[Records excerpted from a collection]
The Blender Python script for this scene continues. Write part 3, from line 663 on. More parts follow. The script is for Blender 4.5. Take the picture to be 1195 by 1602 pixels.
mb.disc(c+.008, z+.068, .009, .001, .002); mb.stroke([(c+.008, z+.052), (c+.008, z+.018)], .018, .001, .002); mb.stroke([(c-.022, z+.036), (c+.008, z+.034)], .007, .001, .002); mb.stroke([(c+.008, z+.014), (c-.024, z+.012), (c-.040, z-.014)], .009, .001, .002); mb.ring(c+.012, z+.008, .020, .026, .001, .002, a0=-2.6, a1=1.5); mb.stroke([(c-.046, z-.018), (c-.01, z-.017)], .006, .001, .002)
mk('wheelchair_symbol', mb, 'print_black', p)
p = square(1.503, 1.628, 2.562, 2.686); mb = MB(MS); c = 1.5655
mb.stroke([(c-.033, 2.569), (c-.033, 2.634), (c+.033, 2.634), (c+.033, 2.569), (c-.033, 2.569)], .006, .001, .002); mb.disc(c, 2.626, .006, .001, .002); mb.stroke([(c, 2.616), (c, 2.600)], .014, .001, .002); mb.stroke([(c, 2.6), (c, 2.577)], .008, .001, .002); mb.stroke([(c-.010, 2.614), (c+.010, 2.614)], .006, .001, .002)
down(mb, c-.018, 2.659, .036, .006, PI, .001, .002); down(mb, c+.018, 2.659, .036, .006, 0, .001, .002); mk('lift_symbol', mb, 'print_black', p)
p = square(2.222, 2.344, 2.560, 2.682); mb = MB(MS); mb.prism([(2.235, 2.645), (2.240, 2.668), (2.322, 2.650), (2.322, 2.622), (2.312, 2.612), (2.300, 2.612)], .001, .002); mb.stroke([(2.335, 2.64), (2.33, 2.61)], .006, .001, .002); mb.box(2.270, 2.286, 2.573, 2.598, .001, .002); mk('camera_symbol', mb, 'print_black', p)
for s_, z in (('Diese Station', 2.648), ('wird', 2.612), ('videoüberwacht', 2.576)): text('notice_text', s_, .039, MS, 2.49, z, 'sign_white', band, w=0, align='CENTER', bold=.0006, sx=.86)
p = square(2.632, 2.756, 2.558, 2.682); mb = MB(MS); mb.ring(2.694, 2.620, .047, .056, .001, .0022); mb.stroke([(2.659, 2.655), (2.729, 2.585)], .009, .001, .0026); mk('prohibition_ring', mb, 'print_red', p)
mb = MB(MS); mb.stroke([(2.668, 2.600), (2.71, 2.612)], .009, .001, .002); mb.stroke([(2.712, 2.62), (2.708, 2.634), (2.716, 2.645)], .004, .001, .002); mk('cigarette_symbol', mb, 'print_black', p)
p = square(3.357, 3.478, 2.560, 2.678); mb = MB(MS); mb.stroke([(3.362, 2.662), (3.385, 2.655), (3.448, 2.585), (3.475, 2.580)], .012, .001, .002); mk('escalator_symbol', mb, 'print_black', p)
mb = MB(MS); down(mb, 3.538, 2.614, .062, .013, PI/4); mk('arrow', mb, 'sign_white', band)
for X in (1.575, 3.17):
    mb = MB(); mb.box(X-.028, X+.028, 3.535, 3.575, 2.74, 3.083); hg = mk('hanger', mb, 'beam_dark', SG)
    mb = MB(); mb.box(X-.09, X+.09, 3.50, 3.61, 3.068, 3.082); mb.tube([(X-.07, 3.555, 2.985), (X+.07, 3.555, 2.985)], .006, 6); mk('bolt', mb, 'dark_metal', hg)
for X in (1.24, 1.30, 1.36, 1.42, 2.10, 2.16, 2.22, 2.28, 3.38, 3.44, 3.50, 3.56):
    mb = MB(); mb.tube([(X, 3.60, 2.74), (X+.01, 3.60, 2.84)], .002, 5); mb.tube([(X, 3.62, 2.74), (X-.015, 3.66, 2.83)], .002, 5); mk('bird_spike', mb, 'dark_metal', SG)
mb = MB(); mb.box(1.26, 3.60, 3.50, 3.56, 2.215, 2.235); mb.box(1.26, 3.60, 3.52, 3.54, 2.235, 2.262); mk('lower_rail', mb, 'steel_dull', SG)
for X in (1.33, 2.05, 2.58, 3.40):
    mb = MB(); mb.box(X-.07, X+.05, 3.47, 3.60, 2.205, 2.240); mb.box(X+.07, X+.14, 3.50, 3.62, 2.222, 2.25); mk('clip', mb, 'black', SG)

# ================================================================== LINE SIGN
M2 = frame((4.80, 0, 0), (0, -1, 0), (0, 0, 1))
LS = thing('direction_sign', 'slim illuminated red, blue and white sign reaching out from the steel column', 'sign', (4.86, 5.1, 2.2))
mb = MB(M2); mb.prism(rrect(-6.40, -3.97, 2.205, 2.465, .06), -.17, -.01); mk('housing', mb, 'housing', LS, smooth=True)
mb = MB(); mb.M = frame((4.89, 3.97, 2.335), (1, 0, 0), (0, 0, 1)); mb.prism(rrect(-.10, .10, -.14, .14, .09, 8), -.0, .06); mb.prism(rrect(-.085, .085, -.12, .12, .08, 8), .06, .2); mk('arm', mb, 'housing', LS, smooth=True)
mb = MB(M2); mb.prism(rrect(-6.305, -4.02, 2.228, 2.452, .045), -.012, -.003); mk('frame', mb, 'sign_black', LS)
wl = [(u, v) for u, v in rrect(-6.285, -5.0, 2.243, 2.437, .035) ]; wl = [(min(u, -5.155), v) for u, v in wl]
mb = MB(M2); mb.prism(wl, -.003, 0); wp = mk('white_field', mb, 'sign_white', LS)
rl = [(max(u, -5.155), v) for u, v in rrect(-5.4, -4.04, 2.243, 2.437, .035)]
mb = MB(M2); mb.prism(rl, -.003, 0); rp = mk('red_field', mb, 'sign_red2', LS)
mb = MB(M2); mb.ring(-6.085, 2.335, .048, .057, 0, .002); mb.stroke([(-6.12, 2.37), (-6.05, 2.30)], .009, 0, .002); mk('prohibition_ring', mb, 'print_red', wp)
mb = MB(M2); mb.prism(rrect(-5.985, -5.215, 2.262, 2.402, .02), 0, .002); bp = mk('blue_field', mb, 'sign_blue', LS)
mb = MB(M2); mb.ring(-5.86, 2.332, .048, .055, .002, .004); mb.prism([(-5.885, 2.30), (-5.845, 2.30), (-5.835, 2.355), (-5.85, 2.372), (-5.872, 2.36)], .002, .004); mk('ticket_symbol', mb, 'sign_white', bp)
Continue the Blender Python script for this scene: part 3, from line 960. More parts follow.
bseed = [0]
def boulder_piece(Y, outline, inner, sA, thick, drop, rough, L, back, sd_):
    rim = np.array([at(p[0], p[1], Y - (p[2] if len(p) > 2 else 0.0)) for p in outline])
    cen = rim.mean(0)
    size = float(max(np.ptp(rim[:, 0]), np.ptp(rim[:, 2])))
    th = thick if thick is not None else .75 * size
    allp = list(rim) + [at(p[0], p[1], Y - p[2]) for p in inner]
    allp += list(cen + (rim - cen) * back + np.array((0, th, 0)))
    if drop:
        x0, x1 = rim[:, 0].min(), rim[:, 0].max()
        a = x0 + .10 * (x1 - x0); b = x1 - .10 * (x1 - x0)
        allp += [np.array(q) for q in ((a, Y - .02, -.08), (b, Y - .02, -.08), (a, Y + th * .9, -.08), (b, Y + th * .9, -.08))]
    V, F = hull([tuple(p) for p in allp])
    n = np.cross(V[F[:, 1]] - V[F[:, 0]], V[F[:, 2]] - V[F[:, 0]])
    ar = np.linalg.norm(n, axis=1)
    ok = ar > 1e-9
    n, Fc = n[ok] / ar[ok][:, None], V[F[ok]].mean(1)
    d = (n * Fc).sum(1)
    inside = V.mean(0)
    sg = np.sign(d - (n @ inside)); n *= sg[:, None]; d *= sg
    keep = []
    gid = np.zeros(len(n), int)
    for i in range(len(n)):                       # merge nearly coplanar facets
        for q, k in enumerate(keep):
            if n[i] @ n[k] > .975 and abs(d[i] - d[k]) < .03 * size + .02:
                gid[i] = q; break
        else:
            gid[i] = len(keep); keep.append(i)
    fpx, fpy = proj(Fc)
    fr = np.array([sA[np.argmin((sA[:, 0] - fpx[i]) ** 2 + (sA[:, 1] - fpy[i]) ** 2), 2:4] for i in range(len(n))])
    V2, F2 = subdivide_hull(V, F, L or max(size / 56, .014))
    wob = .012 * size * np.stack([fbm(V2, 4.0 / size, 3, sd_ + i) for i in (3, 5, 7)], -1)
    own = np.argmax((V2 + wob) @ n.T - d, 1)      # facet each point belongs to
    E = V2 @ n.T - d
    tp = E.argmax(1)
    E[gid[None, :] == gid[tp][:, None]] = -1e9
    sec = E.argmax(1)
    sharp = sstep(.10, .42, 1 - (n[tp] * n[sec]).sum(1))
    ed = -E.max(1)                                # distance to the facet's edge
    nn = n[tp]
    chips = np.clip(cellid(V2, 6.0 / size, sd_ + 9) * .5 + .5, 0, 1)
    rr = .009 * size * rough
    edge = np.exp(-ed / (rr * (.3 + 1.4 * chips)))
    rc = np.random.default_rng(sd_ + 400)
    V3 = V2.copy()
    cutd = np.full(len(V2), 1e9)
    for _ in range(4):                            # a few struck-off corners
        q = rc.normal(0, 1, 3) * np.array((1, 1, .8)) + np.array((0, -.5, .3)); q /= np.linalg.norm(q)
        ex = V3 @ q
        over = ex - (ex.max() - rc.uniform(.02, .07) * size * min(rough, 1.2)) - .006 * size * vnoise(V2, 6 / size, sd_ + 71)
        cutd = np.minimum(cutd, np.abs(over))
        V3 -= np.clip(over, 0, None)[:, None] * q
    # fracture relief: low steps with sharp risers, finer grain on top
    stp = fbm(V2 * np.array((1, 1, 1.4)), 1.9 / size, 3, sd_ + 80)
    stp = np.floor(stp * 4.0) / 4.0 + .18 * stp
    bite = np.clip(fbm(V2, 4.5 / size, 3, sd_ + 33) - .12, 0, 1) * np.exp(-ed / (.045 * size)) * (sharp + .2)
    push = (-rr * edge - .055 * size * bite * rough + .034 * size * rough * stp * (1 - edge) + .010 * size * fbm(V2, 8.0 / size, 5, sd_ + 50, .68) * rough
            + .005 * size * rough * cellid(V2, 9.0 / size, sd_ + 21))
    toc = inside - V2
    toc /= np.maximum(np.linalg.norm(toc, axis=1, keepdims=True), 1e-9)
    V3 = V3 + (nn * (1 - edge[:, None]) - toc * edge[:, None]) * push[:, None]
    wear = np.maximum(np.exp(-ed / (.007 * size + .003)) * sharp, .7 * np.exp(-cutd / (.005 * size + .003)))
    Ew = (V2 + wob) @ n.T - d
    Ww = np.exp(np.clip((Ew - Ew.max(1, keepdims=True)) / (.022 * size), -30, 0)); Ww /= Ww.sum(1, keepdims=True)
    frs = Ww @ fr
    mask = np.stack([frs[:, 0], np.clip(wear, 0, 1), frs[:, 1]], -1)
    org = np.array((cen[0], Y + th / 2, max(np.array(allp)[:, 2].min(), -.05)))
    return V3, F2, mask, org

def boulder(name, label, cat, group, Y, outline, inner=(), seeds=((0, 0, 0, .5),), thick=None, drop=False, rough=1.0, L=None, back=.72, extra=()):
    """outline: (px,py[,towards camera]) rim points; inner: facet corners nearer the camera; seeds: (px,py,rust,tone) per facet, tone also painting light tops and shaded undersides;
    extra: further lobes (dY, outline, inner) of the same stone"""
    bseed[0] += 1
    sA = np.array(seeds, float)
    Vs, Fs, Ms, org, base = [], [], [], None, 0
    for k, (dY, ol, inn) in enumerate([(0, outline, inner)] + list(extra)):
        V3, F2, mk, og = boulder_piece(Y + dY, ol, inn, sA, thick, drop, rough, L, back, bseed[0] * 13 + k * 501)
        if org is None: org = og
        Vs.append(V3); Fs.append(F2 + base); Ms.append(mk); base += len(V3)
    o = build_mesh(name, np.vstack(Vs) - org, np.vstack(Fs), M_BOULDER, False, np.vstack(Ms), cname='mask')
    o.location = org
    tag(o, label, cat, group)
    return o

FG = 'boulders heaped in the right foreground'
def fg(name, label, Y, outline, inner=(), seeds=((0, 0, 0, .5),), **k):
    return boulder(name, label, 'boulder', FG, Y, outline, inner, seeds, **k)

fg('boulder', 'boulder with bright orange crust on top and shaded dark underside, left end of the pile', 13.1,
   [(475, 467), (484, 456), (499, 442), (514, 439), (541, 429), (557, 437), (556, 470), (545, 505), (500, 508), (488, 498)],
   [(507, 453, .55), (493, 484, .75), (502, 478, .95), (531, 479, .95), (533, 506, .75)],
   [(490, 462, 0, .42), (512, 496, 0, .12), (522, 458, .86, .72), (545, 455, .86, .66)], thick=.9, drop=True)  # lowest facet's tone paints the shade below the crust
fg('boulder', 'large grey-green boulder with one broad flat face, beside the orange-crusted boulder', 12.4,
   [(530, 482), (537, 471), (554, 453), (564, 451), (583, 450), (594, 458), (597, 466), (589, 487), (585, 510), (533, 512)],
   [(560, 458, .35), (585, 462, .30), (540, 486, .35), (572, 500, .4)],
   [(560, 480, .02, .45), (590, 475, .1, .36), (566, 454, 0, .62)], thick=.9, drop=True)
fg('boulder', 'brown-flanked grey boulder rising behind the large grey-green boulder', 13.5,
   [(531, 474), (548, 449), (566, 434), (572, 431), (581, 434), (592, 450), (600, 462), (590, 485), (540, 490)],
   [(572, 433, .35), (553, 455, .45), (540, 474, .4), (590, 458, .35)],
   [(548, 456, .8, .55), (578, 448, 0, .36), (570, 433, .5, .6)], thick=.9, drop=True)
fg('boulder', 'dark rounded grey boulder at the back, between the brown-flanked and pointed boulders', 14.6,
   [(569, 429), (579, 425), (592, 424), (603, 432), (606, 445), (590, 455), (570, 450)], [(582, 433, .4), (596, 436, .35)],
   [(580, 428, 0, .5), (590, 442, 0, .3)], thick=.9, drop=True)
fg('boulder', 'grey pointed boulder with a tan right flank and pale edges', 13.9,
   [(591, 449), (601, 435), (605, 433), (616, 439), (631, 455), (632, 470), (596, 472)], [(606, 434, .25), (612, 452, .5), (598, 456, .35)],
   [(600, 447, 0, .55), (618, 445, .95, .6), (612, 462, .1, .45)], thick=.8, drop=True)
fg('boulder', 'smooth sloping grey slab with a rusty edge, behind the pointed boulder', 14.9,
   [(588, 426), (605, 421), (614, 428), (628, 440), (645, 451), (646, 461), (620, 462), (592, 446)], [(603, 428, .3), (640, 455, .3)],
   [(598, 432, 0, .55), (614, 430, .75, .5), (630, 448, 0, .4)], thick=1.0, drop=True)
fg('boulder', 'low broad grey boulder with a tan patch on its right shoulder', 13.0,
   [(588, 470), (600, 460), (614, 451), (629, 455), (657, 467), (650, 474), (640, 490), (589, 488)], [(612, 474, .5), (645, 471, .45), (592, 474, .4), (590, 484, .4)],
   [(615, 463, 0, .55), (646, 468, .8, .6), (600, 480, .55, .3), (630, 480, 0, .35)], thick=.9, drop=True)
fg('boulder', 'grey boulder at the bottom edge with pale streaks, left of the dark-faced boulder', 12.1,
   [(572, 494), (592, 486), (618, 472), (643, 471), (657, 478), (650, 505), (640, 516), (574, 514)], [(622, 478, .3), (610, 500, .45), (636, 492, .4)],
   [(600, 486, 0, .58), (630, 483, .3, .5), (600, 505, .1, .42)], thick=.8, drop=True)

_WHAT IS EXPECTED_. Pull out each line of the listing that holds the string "part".

_WORKED SOLUTION_.
The Blender Python script for this scene continues. Write part 3, from line 663 on. More parts follow. The script is for Blender 4.5. Take the picture to be 1195 by 1602 pixels.
Continue the Blender Python script for this scene: part 3, from line 960. More parts follow.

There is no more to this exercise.